南米紀行―ブラジル
出典: フリー百科事典『ウィキペディア(Wikipedia)』 (2022/06/15 07:26 UTC 版)
(リオ―転身―幼年時代の再現)では、リオ・デ・ジャネイロに到着した感動や、リオの街の散策中に感じた既視感や悲哀、幼年時代を思い起こさせる郷愁、リオのカーニバルの練習をする人々や、街路の人々の様子、海水浴や動物園のことが綴られている。 (サン・パウロ)では、古い軒並の窓の中に見られる人々の眺めを観察し、「窓のなかは舞台に似てゐる」と考えながら散策している。
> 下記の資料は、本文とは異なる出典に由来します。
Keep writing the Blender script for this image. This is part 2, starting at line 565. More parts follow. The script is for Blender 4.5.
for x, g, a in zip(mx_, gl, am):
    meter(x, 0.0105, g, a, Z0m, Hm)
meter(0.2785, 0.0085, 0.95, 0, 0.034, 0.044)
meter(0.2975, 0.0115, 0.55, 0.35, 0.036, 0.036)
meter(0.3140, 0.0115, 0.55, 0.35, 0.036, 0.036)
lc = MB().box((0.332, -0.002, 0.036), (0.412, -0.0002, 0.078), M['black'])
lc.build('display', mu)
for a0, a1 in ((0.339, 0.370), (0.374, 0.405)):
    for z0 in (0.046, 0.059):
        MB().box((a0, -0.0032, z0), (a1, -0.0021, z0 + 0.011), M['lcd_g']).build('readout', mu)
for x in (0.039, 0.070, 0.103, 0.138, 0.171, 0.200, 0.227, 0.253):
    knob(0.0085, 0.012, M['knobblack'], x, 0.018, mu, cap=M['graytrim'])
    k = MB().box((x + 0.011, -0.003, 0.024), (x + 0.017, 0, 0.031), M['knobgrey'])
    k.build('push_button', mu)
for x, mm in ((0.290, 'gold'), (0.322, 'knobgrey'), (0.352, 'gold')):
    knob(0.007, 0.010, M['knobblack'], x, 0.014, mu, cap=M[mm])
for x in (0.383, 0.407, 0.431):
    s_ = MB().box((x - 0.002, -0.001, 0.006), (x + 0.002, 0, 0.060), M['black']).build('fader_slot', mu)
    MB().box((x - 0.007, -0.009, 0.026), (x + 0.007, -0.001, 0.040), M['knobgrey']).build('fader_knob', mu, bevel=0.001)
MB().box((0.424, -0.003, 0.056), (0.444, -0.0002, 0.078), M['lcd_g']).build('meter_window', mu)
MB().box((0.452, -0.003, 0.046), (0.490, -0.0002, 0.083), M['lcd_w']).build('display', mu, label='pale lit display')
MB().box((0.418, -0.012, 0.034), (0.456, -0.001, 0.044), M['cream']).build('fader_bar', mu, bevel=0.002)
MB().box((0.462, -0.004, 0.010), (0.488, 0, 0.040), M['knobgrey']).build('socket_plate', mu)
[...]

サンパウロでの体験は、のちに小説『不満な女たち』(1953年)の創作に生かされる。 (リンス)では、元・東久邇宮子息で、学習院時代の友人・多羅間俊彦の営む牧場やコーヒー農園の雲の風景や、小邑ヴィラサビノの村の素朴な様子、多羅間家の庭で見た白蟻の巣や葉切蟻・蛍・蜂雀・駝鳥などの観察、馬に乗って廻った牧場と珈琲園や付近の慰霊碑(開拓時代に土地や女の争いから殺された人の名が彫られている)の風景を綴っている。高い「白蟻の巣」を見たことは、のちに戯曲『白蟻の巣』(1955年)創作のヒントとなる。 (再びリオ・デ・ジャネイロ)では、カーニバル前日の街の様子が綴られている。 (謝肉祭)では、カーニバルの喧騒や昂奮の様子が詳細に描写されている。三島自身もナイトクラブ「ハイライフ」やヨットクラブの舞踏会で踊り明かし、その店の人々の様子、カーニバルの終わった翌日のリオの街の様子が綴られている。